Request: Starting at the first line of the entries, extract each line up to and including the one that contains "COL = sc.collection", but leave out the pictures.

Entries supplied:
## BEGIN

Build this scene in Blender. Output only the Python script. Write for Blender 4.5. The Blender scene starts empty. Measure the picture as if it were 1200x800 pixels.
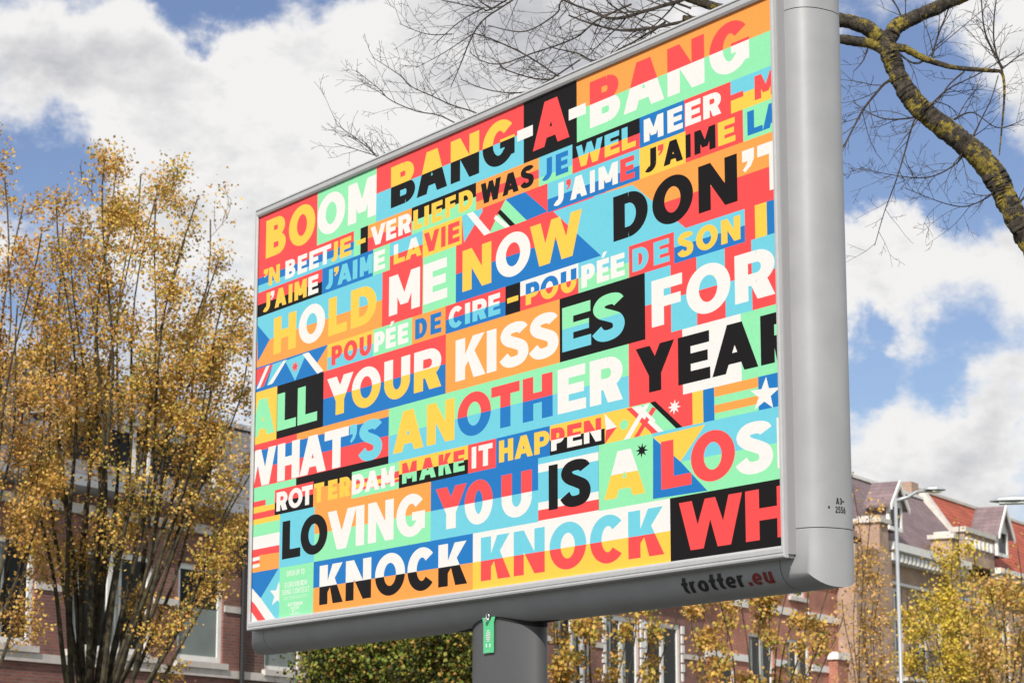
import bpy, bmesh, math, random
import numpy as np
from mathutils import Vector, Matrix
from mathutils.geometry import delaunay_2d_cdt
R_ = math.radians
sc = bpy.context.scene
COL = sc.collection

# ---------------------------------------------------------------- camera
PITCH = 0.1945
cam_d = bpy.data.cameras.new('camera'); cam = bpy.data.objects.new('camera', cam_d); COL.objects.link(cam)
cam.location = (0, 0, 1.6); cam.rotation_euler = (math.pi/2 + PITCH, 0, 0)
cam_d.sensor_width = 36; cam_d.lens = 85.23; cam_d.clip_end = 3000; cam_d.clip_start = .1
cam_d.dof.use_dof = True; cam_d.dof.focus_distance = 11.8; cam_d.dof.aperture_fstop = 9.0
sc.camera = cam

# ---------------------------------------------------------------- light
SUN_EL, SUN_AZ = 40, -14          # azimuth of the sun measured from straight behind the camera, minus = left
sdir = Vector((math.sin(R_(SUN_AZ))*math.cos(R_(SUN_EL)), -math.cos(R_(SUN_AZ))*math.cos(R_(SUN_EL)), math.sin(R_(SUN_EL))))
sl = bpy.data.lights.new('sun', 'SUN'); so = bpy.data.objects.new('sun', sl); COL.objects.link(so)
sl.energy = 5.0; sl.angle = R_(.53); sl.color = (1, .95, .87)
so.rotation_euler = sdir.to_track_quat('Z', 'Y').to_euler(); so.location = (0, 0, 40)
sc.view_settings.view_transform = 'Standard'; sc.view_settings.look = 'None'
sc.view_settings.exposure = 0.0; sc.view_settings.gamma = 1

def pdir(px, py):
    a = (px-600)/2841.09; b = (400-py)/2841.09
    c, s = math.cos(PITCH), math.sin(PITCH)
    return Vector((a, c-b*s, s+b*c))
def P(px, py, Y):
    r = pdir(px, py); return Vector((0, 0, 1.6)) + r*(Y/r.y)

# ---------------------------------------------------------------- world: sky with cloud
w = bpy.data.worlds.new('World'); sc.world = w; w.use_nodes = True
nt = w.node_tree; N = nt.nodes; L = nt.links; N.clear()
def nd(t, **k):
    n = N.new(t)
    for a, b in k.items(): setattr(n, a, b)
    return n
out = nd('ShaderNodeOutputWorld'); sky = nd('ShaderNodeTexSky', sky_type='NISHITA')
sky.sun_disc = False; sky.sun_elevation = R_(SUN_EL); sky.sun_rotation = R_(180-SUN_AZ)
sky.air_density = 1.0; sky.dust_density = .6; sky.ozone_density = 3.0; sky.altitude = 0
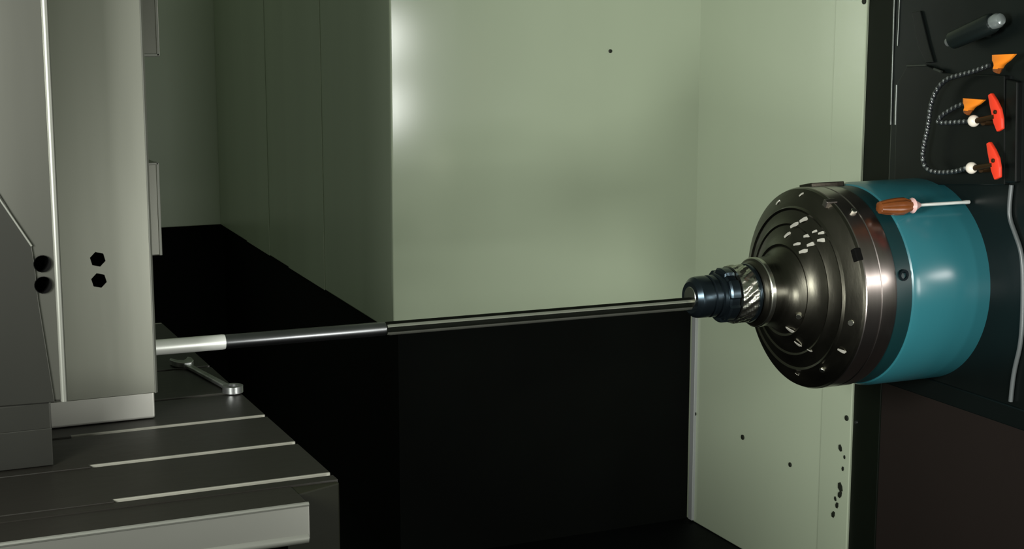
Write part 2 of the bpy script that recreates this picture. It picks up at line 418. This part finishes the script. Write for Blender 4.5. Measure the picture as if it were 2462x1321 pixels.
# ribbed bracing visible above the cover
obj('casing_rib', prism([at(x, y, 0, XH-.004) for x, y in ((2192, 30), (2212, 26), (2232, 108), (2244, 150), (2226, 152), (2206, 110))], Vector((.005, 0, 0)), .001), M['cover'], head)
obj('casing_rib', prism([at(x, y, 0, XH-.008) for x, y in ((2418, 190), (2446, 196), (2442, 440), (2412, 440))], Vector((.009, 0, 0)), .002), M['cover'], head)
# bottom skirt of the casing
obj('casing_skirt', box(XH-.004, XH+.02, 1.600, yh0-.004, zh0-.002, zh0+.028, .002), M['head'], head)

cp = [at(x, y, 0, XH-.004) for x, y in ((2432, 445), (2427, 490), (2427, 525), (2440, 560), (2456, 605), (2460, 660), (2459, 760), (2454, 830), (2440, 885), (2434, 925), (2430, 966))]
tag(obj('conduit', tube(cp, .0034, 10, 2), M['conduit'], smooth=60), 'thin grey conduit bowing down the right side of the spindle head', 'conduit')

# screws and bolts of the spindle nose
ch = obj('nose_bolt', lathe([(0, .006), (.004, .006), (.005, .005)], (0, 0, 0), (0, -1, 0), 10), M['chuck_lt'], head, loc=(0, 0, 0))
first = True
for px, py in ((2052, 510), (1921, 760), (1978, 888), (2046, 776)):
    p, n = on_spindle(px, py)
    if p is None: continue
    n2 = (n+Vector((-.9 if p.x < 1.293 else 0, 0, 0))).normalized()
    o = ch if first else copy_to(ch, p, head)
    o.location = p-LOC[head.name]; LOC[o.name] = p
    o.rotation_euler = Vector((0, -1, 0)).rotation_difference(n2).to_euler(); o.scale = (.75, .75, .75); first = False

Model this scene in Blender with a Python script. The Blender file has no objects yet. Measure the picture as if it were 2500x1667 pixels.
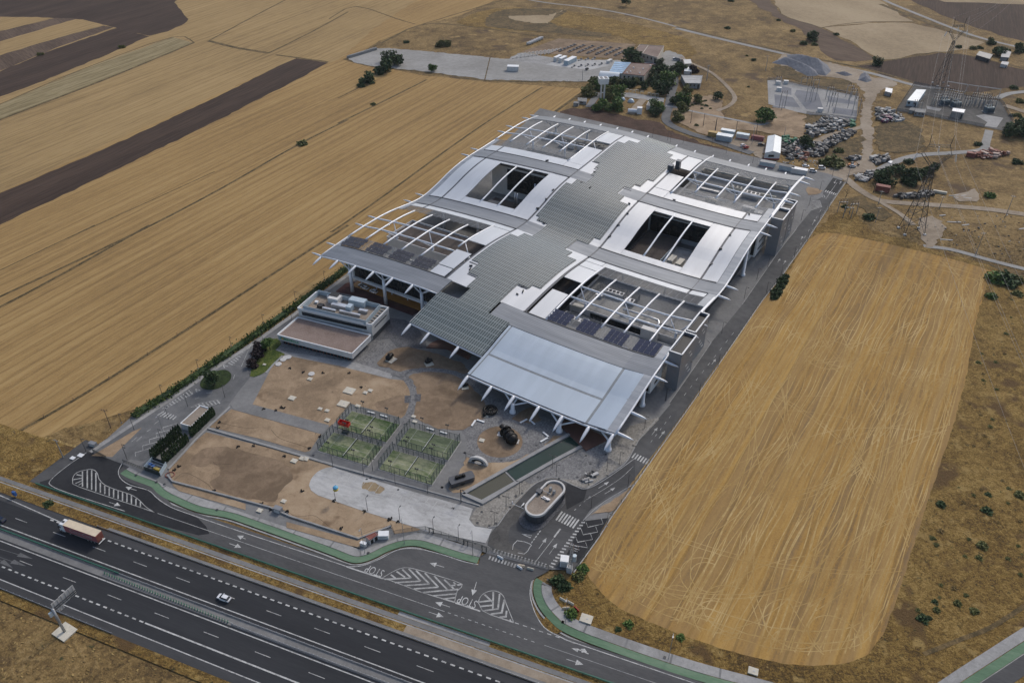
import bpy, bmesh, math, random
from mathutils import Vector, Matrix
from mathutils.geometry import tessellate_polygon
random.seed(7)
R = math.radians
scene = bpy.context.scene
COL = scene.collection

# ---------------------------------------------------------------- camera, sky, sun, exposure
CAM_H = 195.56; CAM_PITCH = R(35.873); FPX = 1944.0
cam = bpy.data.cameras.new('camera'); cam_o = bpy.data.objects.new('camera', cam); COL.objects.link(cam_o)
cam.sensor_width = 36.0; cam.lens = FPX / 2500.0 * 36.0; cam.clip_start = 1.0; cam.clip_end = 6000.0
cam_o.location = (0, 0, CAM_H); cam_o.rotation_euler = (math.pi / 2 - CAM_PITCH, 0, 0)
scene.camera = cam_o

SUN_AZ = R(54.4); SUN_EL = R(43.0)
world = bpy.data.worlds.new('World'); scene.world = world; world.use_nodes = True
wn = world.node_tree; bg = wn.nodes['Background']
sky = wn.nodes.new('ShaderNodeTexSky'); sky.sky_type = 'NISHITA'; sky.sun_disc = False
sky.sun_elevation = SUN_EL; sky.sun_rotation = math.pi / 2 - SUN_AZ
sky.air_density = 1.0; sky.dust_density = 3.0; sky.ozone_density = 1.0
wn.links.new(sky.outputs[0], bg.inputs[0]); bg.inputs[1].default_value = 0.14
sl = bpy.data.lights.new('sun', 'SUN'); sl.energy = 1.35; sl.angle = R(6); sl.color = (1.0, 0.955, 0.88)
so_ = bpy.data.objects.new('sun', sl); COL.objects.link(so_)
sun_dir = Vector((math.cos(SUN_EL) * math.cos(SUN_AZ), math.cos(SUN_EL) * math.sin(SUN_AZ), math.sin(SUN_EL)))
so_.rotation_euler = (-sun_dir).to_track_quat('-Z', 'Y').to_euler(); so_.location = (0, 0, 300)
scene.view_settings.view_transform = 'Standard'; scene.view_settings.look = 'None'
scene.view_settings.gamma = 1.0; scene.view_settings.use_curve_mapping = False
scene.view_settings.exposure = 0.04

# ---------------------------------------------------------------- surveying helpers
# ground survey: crops of the reference used as survey sheets; a sheet point is turned into a point of the level ground
CR = dict(A=(0,0,850),B=(825,0,850),C=(1650,0,850),D=(0,550,850),E=(650,650,600),F=(1100,250,600),G=(1500,350,600),
 H=(1200,600,600),I=(0,1050,600),J=(300,850,600),K=(700,950,600),L=(1050,900,600),M=(1100,1100,450),N=(800,1267,600),
 O=(0,1267,600),Q=(1300,1267,600),S=(1950,400,550),T=(1950,1200,550),W=(0,0,2500),a1=(760,480,400),a2=(1120,255,400),
 a3=(1640,380,400),a4=(1330,630,400),a5=(1360,110,400),a6=(1740,230,400),a7=(1850,110,400),a8=(2150,170,350),P=(0,0,2351))
_C, _S = math.cos(CAM_PITCH), math.sin(CAM_PITCH)
def g(c, x, y, z=0.0):
    ox, oy, w = CR[c]; k = w / 2351.0
    u = (ox + x * k - 1250.0) / FPX; v = (oy + y * k - 833.5) / FPX
    dx, dy, dz = u, _C - v * _S, -_S - v * _C
    t = (z - CAM_H) / dz
    return Vector((dx * t, dy * t, z))
def gp(c, pts, z=0.0):
    out = []
    for p in pts:
        if len(p) == 3: out.append(g(p[0], p[1], p[2], z))
        else: out.append(g(c, p[0], p[1], z))
    return out
# motorway frame (s along, t across) and campus frame (u across, v towards the motorway)
HA = R(-21.08); HD = Vector((math.cos(HA), math.sin(HA), 0)); HN = Vector((-HD.y, HD.x, 0)); H0 = Vector((-159.37, 164.45, 0))
def hw(s, t, z=0.0): p = H0 + HD * s + HN * t; return Vector((p.x, p.y, z))
def hw_inv(p): q = Vector((p.x, p.y, 0)) - H0; return q.dot(HD), q.dot(HN)
BA = R(-31.9); BU = Vector((math.cos(BA), math.sin(BA), 0)); BV = Vector((-math.cos(R(57.8)), -math.sin(R(57.8)), 0)); B0 = Vector((20.215, 468.025, 0))
def bl(u, v, z=0.0): p = B0 + BU * u + BV * v; return Vector((p.x, p.y, z))
def ang(a, b): return math.atan2(b.y - a.y, b.x - a.x)

# ---------------------------------------------------------------- material helpers
MATS = {}
def _mix(nt, fac, a, b):
    m = nt.nodes.new('ShaderNodeMix'); m.data_type = 'RGBA'
    nt.links.new(fac, m.inputs[0])
    for i, c in ((6, a), (7, b)):
        if isinstance(c, (tuple, list)): m.inputs[i].default_value = (*c[:3], 1)
        else: nt.links.new(c, m.inputs[i])
    return m.outputs[2]
def _math(nt, op, a, b=None):
    m = nt.nodes.new('ShaderNodeMath'); m.operation = op
    for i, c in ((0, a), (1, b)):
        if c is None: continue
        if isinstance(c, (int, float)): m.inputs[i].default_value = c
        else: nt.links.new(c, m.inputs[i])
    return m.outputs[0]
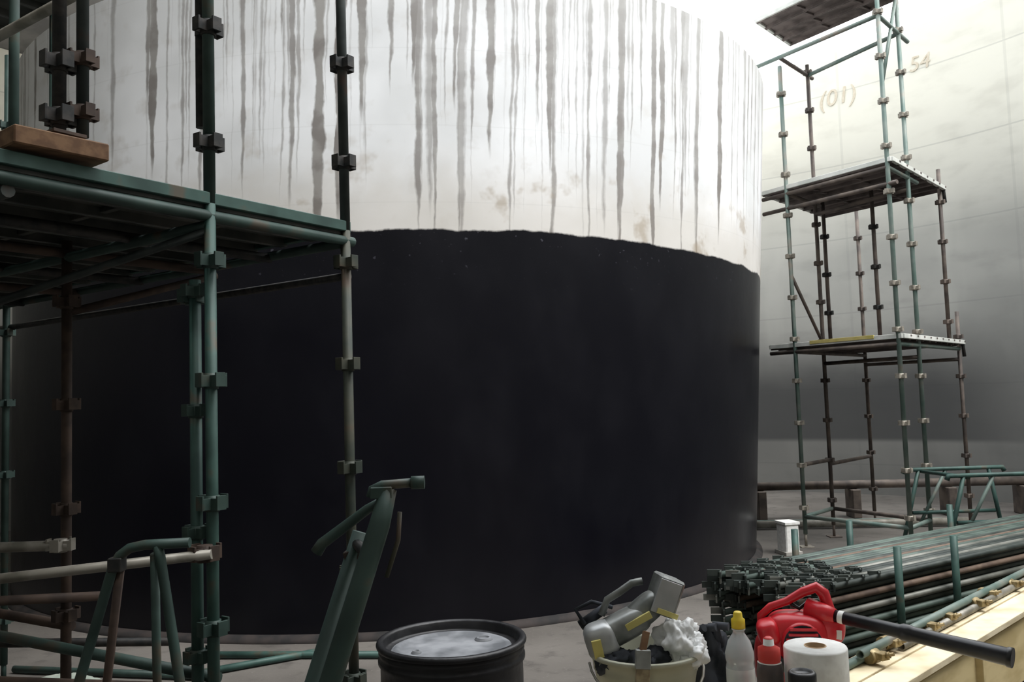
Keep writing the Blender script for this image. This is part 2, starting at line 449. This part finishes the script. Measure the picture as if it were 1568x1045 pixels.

## END

Task solution:
Build this scene in Blender. Output only the Python script. Write for Blender 4.5. The Blender scene starts empty. Measure the picture as if it were 1200x800 pixels.
import bpy, bmesh, math, random
import numpy as np
from mathutils import Vector, Matrix
from mathutils.geometry import delaunay_2d_cdt
R_ = math.radians
sc = bpy.context.scene
COL = sc.collection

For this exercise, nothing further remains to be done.